Great synergy of passionfruit, vanilla and white chocolate.
I still had some passionfruit left in the freezer from last year so decided to test out "Rose's Heavenly Cakes" for the first time with this recipe. As usual the recipes are crystal clear and flavour combinations are truly complimentary without making one ingredient stand out too much. She also seems to have the right sugar balance for my taste which is always a concern with American authors in particular.
The construction is a vanilla genoese split in half, passionfruit syrup brushed over it, passionfruit curd filling in between the two layers with a white chocolate and cream cheese frosting on the outside. Nothing terribly difficult but you do need a lot of passionfruit and plan ahead.
The thing I was happiest about was trying out Rose's genoese recipe which worked beautifully. Had no problems rising but I was worried it would burn once it rose over the top of the tin.
The centre did sink quite a bit so next time I might bake it for longer even though I already baked it longer than the maximum time recommended. When I cut off the crust before assembly it was still very moist so I could have baked it longer and I don't think it would have burnt.

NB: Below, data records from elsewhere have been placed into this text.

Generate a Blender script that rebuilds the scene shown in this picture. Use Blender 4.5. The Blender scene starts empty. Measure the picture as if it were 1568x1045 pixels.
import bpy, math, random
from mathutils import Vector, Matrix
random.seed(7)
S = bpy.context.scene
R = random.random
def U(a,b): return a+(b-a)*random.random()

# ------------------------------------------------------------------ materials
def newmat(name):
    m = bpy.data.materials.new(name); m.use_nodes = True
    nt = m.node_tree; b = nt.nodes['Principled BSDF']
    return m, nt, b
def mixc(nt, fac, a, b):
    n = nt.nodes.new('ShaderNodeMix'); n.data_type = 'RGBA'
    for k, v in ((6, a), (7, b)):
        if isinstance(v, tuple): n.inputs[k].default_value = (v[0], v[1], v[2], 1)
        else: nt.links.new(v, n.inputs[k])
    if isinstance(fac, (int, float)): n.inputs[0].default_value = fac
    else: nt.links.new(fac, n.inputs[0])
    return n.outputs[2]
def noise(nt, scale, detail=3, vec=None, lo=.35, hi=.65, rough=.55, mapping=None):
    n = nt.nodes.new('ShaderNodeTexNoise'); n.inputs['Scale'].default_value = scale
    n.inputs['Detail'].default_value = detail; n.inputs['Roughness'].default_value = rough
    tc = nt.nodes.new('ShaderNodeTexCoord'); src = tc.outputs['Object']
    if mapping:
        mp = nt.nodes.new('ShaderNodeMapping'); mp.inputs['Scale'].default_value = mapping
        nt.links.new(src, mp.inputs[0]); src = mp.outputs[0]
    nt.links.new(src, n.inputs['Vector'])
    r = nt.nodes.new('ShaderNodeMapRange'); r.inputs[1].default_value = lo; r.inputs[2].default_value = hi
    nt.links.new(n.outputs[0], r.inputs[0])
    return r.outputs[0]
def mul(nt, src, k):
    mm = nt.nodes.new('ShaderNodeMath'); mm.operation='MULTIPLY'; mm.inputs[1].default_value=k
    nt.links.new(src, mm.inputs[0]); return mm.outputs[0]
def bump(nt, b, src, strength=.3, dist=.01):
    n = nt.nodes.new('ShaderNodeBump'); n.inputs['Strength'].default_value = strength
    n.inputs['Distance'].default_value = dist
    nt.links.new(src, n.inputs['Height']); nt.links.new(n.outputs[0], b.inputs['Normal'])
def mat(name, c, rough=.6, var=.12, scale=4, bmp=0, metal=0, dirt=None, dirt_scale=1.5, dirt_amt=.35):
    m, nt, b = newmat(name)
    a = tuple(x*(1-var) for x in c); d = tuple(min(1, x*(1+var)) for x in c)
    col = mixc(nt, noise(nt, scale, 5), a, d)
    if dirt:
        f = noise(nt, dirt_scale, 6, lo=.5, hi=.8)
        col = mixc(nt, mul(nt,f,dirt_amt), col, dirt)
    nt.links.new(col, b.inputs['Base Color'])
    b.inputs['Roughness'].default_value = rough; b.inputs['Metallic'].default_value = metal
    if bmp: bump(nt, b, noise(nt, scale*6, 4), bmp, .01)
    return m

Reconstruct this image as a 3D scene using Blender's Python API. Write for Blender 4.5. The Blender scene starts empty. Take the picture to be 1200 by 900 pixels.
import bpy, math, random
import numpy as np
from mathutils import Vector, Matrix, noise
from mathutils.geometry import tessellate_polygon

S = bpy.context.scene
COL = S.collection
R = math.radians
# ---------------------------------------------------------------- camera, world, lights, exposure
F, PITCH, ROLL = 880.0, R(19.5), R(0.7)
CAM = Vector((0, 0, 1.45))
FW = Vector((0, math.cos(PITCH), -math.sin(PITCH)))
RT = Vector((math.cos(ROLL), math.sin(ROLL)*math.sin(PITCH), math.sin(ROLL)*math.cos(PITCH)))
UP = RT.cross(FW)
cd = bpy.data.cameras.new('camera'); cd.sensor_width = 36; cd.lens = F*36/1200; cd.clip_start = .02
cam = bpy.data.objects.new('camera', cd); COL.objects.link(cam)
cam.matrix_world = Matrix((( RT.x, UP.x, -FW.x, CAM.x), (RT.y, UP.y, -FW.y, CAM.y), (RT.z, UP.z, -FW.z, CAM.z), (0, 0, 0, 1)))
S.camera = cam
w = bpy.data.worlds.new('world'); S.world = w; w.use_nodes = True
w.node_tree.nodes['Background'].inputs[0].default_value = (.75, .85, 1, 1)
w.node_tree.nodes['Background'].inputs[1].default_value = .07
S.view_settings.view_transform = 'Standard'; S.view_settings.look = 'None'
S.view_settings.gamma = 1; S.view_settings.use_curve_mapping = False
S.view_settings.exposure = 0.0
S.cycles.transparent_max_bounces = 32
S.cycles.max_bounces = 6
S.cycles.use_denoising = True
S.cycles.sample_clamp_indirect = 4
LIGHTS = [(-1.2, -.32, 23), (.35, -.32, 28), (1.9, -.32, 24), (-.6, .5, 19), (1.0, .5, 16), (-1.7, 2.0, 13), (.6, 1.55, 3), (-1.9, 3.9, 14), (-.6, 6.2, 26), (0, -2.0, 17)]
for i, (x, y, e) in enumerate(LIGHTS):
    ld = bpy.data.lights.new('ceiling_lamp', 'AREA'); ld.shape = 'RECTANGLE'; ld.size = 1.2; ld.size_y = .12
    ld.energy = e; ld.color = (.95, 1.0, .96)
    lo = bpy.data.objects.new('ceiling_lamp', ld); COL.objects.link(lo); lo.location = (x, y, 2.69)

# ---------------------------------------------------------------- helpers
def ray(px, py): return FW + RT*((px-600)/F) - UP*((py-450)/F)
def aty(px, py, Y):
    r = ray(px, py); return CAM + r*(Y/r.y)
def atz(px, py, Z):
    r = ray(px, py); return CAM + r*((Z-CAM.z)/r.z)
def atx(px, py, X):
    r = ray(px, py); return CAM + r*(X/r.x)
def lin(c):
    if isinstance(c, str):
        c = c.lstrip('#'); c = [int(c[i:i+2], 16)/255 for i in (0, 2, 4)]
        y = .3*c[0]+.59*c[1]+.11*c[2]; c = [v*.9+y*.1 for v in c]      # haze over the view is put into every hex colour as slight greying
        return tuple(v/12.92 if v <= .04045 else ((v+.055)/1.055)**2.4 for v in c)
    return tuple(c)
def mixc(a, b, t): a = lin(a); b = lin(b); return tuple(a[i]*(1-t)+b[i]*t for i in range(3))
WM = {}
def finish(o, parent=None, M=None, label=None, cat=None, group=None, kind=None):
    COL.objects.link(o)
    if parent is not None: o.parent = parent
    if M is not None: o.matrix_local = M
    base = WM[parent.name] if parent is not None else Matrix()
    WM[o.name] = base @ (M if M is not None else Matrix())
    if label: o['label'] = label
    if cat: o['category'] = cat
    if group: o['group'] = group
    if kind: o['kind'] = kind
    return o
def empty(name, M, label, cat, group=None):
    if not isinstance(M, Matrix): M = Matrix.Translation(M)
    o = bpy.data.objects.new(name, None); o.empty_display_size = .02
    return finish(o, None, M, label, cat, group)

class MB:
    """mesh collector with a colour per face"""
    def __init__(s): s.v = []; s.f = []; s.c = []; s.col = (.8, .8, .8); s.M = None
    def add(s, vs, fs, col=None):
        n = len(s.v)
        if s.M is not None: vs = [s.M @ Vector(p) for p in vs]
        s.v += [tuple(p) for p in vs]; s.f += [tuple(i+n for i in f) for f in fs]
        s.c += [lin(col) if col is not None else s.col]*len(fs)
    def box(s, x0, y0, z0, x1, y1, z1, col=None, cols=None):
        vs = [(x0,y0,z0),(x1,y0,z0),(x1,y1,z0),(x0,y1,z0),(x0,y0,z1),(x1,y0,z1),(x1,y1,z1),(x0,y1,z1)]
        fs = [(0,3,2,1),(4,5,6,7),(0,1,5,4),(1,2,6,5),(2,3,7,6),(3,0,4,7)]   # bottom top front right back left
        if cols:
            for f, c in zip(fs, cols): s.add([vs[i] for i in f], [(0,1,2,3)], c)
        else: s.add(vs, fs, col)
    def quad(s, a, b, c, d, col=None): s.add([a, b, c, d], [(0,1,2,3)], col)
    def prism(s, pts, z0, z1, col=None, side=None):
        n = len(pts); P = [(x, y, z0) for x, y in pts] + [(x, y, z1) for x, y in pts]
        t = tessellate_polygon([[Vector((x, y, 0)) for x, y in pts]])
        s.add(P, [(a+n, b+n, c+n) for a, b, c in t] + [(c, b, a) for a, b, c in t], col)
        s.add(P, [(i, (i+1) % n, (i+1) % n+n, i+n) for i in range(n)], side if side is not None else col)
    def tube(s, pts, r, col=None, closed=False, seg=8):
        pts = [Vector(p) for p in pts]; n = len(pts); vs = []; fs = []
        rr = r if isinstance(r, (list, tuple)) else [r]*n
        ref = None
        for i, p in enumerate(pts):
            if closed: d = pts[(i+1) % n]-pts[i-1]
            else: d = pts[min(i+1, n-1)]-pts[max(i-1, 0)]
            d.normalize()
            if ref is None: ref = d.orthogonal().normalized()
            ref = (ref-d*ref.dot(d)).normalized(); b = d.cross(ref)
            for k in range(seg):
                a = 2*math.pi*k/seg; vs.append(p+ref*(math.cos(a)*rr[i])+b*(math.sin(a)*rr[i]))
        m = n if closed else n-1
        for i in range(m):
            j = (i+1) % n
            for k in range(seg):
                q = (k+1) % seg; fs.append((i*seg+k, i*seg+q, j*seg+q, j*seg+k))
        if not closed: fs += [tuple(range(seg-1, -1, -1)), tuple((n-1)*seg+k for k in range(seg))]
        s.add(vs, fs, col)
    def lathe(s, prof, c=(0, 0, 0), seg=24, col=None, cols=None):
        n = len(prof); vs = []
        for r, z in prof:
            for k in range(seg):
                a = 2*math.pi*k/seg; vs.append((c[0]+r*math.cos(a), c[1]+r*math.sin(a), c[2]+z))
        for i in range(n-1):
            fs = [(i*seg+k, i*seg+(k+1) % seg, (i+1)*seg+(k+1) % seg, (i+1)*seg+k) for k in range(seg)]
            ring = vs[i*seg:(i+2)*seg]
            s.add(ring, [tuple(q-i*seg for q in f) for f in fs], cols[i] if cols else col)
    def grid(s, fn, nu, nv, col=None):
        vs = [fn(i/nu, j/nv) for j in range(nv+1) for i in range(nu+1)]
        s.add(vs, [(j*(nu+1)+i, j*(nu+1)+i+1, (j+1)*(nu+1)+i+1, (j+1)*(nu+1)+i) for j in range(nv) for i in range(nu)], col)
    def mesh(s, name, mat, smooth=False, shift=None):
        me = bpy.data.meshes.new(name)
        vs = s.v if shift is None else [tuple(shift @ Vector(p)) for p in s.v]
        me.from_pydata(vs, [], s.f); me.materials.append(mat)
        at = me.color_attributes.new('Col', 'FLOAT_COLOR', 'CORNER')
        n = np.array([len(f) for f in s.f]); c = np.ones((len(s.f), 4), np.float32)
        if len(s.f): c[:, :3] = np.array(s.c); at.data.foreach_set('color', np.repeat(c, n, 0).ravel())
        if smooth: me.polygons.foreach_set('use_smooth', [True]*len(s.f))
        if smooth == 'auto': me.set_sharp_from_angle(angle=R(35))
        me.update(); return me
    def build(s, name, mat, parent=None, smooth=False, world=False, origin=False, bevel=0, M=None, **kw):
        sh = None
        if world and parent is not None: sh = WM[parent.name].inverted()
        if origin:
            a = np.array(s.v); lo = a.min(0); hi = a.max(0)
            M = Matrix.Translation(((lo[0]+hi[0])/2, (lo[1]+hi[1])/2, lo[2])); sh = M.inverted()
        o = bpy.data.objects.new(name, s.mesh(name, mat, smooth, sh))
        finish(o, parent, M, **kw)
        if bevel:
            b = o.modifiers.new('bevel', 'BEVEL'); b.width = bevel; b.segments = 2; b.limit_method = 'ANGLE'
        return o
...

The only problem I found with Rose's recipe was the advice on buying fresh passion fruit. She recommends buying fruit that "purple and wrinkled all over." I was sure that off the vine they are not wrinkled so I bought a few a did a taste test. For the three below none of them were very wrinkly and actually the smoothest one (on the right) was the sweetest. As I suspected the remaining ones simply became more wrinkled the longer they sat in my fruit bowl. Presumably they were drying out. Every fruit that I bought whether brown and wrinkly, dark purple and dimpled or reddish purple and smooth all tasted ripe. The real difference seemed to be their weight with the heavier ones naturally containing more seeds and juice.